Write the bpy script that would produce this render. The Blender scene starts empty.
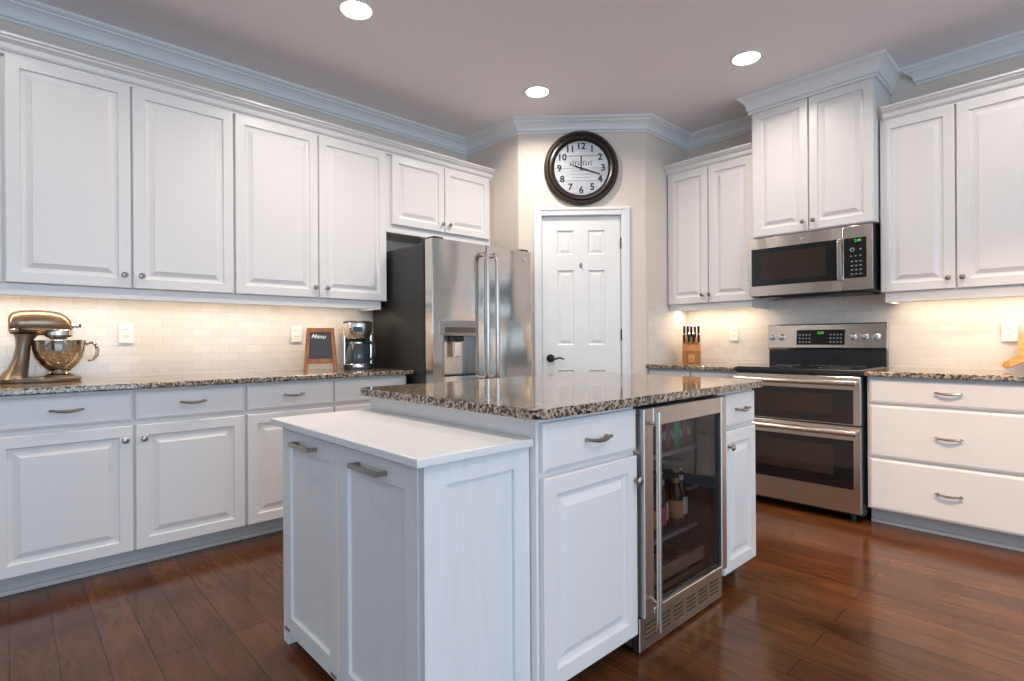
import bpy, bmesh, math, random
from mathutils import Vector, Matrix
random.seed(7)
PI = math.pi
scn = bpy.context.scene
COL = scn.collection

# ------------------------------------------------------------------ camera
CAM = Vector((3.79, 0.0, 1.106))
YAW, ROLL, FPX = math.radians(46.96), math.radians(-0.3608), 540.3
hd = Vector((-math.sin(YAW), math.cos(YAW), 0)); rt = Vector((math.cos(YAW), math.sin(YAW), 0)); up = Vector((0, 0, 1))
cx_ = math.cos(ROLL) * rt + math.sin(ROLL) * up
cy_ = -math.sin(ROLL) * rt + math.cos(ROLL) * up
cd = bpy.data.cameras.new('camera'); cam = bpy.data.objects.new('camera', cd); COL.objects.link(cam)
cam.matrix_world = Matrix(((cx_.x, cy_.x, -hd.x, CAM.x), (cx_.y, cy_.y, -hd.y, CAM.y), (cx_.z, cy_.z, -hd.z, CAM.z), (0, 0, 0, 1)))
cd.sensor_width = 36; cd.lens = FPX / 1024 * 36; cd.shift_y = 0.00045; cd.clip_start = 0.02
scn.camera = cam

# ------------------------------------------------------------------ world, light, exposure
scn.view_settings.view_transform = 'Standard'; scn.view_settings.look = 'None'
scn.view_settings.gamma = 1; scn.view_settings.use_curve_mapping = False
scn.view_settings.exposure = 0.3
scn.cycles.use_denoising = True
scn.cycles.max_bounces = 8; scn.cycles.diffuse_bounces = 5; scn.cycles.glossy_bounces = 5
scn.cycles.transparent_max_bounces = 12
scn.cycles.sample_clamp_indirect = 6
W = bpy.data.worlds.new('sky'); scn.world = W; W.use_nodes = True
W.node_tree.nodes['Background'].inputs[0].default_value = (0.62, 0.80, 1.0, 1)
W.node_tree.nodes['Background'].inputs[1].default_value = .55


def area(name, loc, direction, sx, sy, power, color, spread=PI):
    l = bpy.data.lights.new(name, 'AREA'); l.shape = 'RECTANGLE'; l.size = sx; l.size_y = sy
    l.energy = power; l.color = color; l.spread = spread
    o = bpy.data.objects.new(name, l); COL.objects.link(o); o.location = loc
    o.rotation_euler = Vector(direction).to_track_quat('-Z', 'Y').to_euler()
    return o

CZ = 2.87           # ceiling
RX, RY0, RY1 = 7.5, -4.5, 4.36
DAY = (0.54, 0.76, 1.0)
area('window_daylight', (RX - .12, -0.6, 1.45), (-1, 0, 0), 4.2, 2.2, 104, DAY)
area('window_daylight', (RX - .12, 3.0, 1.45), (-1, 0, 0), 1.6, 2.0, 15, DAY)
area('window_daylight', (4.6, RY0 + .12, 1.4), (0, 1, 0), 4.0, 2.2, 22, (0.62, 0.78, 1.0))
WARM = (1.0, 0.80, 0.58)

# ------------------------------------------------------------------ materials
def newmat(name):
    m = bpy.data.materials.new(name); m.use_nodes = True
    return m, m.node_tree, m.node_tree.nodes['Principled BSDF']

def mat(name, col, rough=.5, metal=0, emit=None, es=1, coat=0, spec=.5, alpha=1):
    m, nt, b = newmat(name)
    b.inputs['Base Color'].default_value = (*col, 1); b.inputs['Roughness'].default_value = rough
    b.inputs['Metallic'].default_value = metal; b.inputs['Coat Weight'].default_value = coat
    b.inputs['Specular IOR Level'].default_value = spec
    if emit: b.inputs['Emission Color'].default_value = (*emit, 1); b.inputs['Emission Strength'].default_value = es
    return m

def N(nt, t, **k):
    n = nt.nodes.new(t)
    for a, v in k.items(): setattr(n, a, v)
    return n

def ramp(nt, fac, stops):
    r = N(nt, 'ShaderNodeValToRGB'); e = r.color_ramp.elements
    while len(e) < len(stops): e.new(.5)
    for i, (p, c) in enumerate(stops): e[i].position = p; e[i].color = (*c, 1)
    nt.links.new(fac, r.inputs[0]); return r.outputs[0]

def bump(nt, b, h, strength=.2, dist=.002):
    n = N(nt, 'ShaderNodeBump'); n.inputs['Strength'].default_value = strength; n.inputs['Distance'].default_value = dist
    nt.links.new(h, n.inputs['Height']); nt.links.new(n.outputs[0], b.inputs['Normal'])

def mapping(nt, scale=(1, 1, 1), rot=(0, 0, 0), coord='Object', loc=(0, 0, 0)):
    c = N(nt, 'ShaderNodeTexCoord'); m = N(nt, 'ShaderNodeMapping')
    m.inputs['Scale'].default_value = scale; m.inputs['Rotation'].default_value = rot; m.inputs['Location'].default_value = loc
    nt.links.new(c.outputs[coord], m.inputs[0]); return m.outputs[0]

def noise(nt, v, scale, detail=3, rough=.5):
    n = N(nt, 'ShaderNodeTexNoise'); n.inputs['Scale'].default_value = scale; n.inputs['Detail'].default_value = detail
    n.inputs['Roughness'].default_value = rough; nt.links.new(v, n.inputs['Vector']); return n

def mixc(nt, fac, a, b, mode='MIX'):
    m = N(nt, 'ShaderNodeMix', data_type='RGBA', blend_type=mode)
    for s, v in ((0, fac), (6, a), (7, b)):
        if hasattr(v, 'is_linked'): nt.links.new(v, m.inputs[s])
        else: m.inputs[s].default_value = v if s == 0 else (*v, 1)
    return m.outputs[2]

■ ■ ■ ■

Repeat only what lies between the start of the data and the end of the line containing "COL = scn.collection", exactly, with pictures left out.

Write the bpy script that would produce this render. The Blender scene starts empty.
import bpy, bmesh, math, random
from mathutils import Vector, Matrix
random.seed(7)
PI = math.pi
scn = bpy.context.scene
COL = scn.collection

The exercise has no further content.